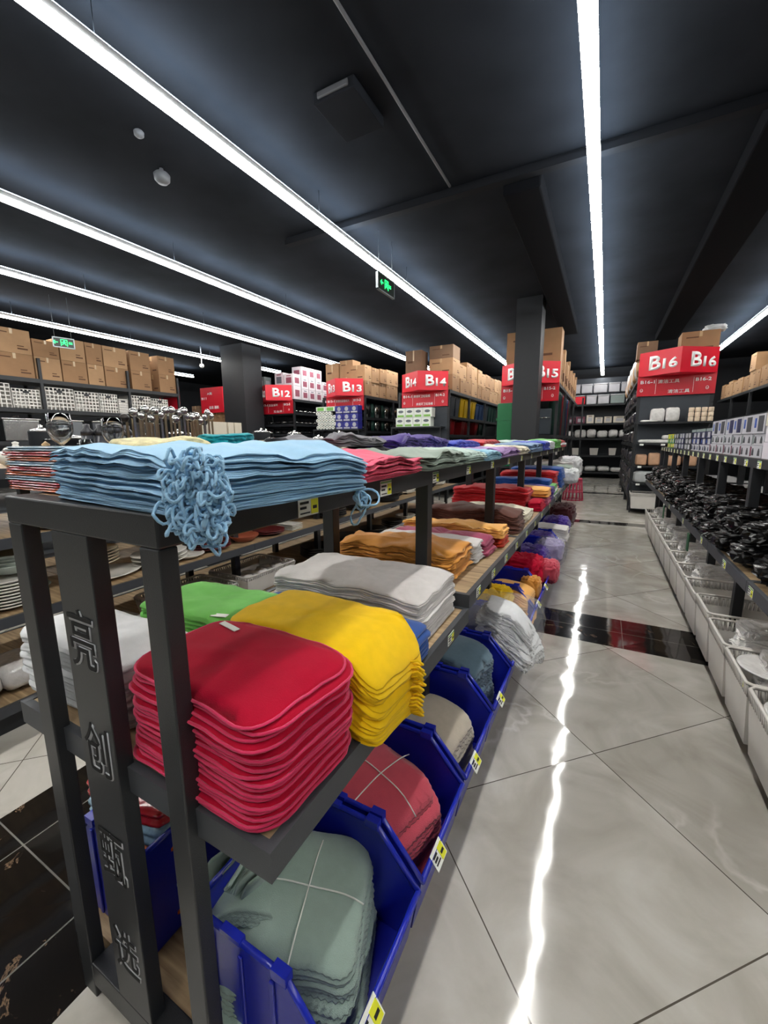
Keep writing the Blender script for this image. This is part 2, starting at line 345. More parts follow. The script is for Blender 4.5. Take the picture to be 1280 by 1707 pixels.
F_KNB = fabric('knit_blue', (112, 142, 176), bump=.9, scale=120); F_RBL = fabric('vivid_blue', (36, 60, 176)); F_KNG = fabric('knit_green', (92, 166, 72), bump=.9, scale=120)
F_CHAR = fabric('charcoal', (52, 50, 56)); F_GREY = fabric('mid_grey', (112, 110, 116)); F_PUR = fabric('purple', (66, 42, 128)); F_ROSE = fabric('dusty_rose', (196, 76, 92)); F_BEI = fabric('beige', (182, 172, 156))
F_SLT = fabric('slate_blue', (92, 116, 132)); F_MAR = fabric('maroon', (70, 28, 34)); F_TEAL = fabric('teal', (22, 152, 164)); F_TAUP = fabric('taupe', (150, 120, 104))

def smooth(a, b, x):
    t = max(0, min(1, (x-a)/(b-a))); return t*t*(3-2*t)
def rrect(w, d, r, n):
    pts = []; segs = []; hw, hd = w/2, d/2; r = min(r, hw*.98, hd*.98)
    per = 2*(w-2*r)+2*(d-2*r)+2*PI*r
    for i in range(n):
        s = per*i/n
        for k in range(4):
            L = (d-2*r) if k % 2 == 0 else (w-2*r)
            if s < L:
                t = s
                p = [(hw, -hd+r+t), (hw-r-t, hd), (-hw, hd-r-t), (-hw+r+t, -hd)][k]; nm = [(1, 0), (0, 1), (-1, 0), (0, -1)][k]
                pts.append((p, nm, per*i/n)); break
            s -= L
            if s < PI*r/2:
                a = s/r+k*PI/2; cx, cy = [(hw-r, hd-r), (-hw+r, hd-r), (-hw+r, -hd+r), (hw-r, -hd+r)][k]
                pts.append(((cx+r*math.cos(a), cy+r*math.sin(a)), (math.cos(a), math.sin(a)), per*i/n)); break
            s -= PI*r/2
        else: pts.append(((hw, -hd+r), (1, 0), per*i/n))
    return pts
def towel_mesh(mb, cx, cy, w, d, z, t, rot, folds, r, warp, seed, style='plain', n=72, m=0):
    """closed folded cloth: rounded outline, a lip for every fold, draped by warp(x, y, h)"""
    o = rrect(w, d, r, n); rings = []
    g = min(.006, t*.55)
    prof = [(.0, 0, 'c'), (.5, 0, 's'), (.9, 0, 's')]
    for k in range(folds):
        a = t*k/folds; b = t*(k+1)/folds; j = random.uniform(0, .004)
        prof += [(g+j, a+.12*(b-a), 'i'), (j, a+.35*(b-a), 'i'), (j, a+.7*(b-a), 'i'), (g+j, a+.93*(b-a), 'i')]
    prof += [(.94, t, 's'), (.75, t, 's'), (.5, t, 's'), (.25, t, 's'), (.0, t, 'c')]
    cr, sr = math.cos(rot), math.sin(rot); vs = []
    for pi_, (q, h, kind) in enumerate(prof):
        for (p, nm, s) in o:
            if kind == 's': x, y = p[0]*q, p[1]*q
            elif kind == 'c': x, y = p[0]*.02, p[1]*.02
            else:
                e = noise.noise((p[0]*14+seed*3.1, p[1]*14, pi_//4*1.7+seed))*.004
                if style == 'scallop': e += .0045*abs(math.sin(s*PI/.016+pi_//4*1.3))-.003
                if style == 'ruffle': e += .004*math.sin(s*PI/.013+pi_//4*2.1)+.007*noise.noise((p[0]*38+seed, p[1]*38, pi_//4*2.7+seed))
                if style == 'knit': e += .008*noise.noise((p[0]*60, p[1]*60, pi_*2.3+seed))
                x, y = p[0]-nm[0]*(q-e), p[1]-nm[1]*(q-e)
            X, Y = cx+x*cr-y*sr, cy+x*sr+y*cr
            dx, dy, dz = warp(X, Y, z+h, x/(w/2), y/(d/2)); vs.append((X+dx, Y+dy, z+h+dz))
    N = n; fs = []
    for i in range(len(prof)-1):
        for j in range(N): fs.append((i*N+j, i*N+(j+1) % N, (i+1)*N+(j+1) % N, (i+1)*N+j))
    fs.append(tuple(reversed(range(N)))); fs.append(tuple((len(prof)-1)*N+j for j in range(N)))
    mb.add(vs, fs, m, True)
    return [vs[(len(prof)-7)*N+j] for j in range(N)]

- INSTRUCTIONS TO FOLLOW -
Quote, exactly and only, the lines from the first line of the data above through the line containing "F_SLT = fabric('slate_blue', (92, 116, 132));". The pictures do not belong in it.

- RESULT -
Keep writing the Blender script for this image. This is part 2, starting at line 345. More parts follow. The script is for Blender 4.5. Take the picture to be 1280 by 1707 pixels.
F_KNB = fabric('knit_blue', (112, 142, 176), bump=.9, scale=120); F_RBL = fabric('vivid_blue', (36, 60, 176)); F_KNG = fabric('knit_green', (92, 166, 72), bump=.9, scale=120)
F_CHAR = fabric('charcoal', (52, 50, 56)); F_GREY = fabric('mid_grey', (112, 110, 116)); F_PUR = fabric('purple', (66, 42, 128)); F_ROSE = fabric('dusty_rose', (196, 76, 92)); F_BEI = fabric('beige', (182, 172, 156))
F_SLT = fabric('slate_blue', (92, 116, 132)); F_MAR = fabric('maroon', (70, 28, 34)); F_TEAL = fabric('teal', (22, 152, 164)); F_TAUP = fabric('taupe', (150, 120, 104))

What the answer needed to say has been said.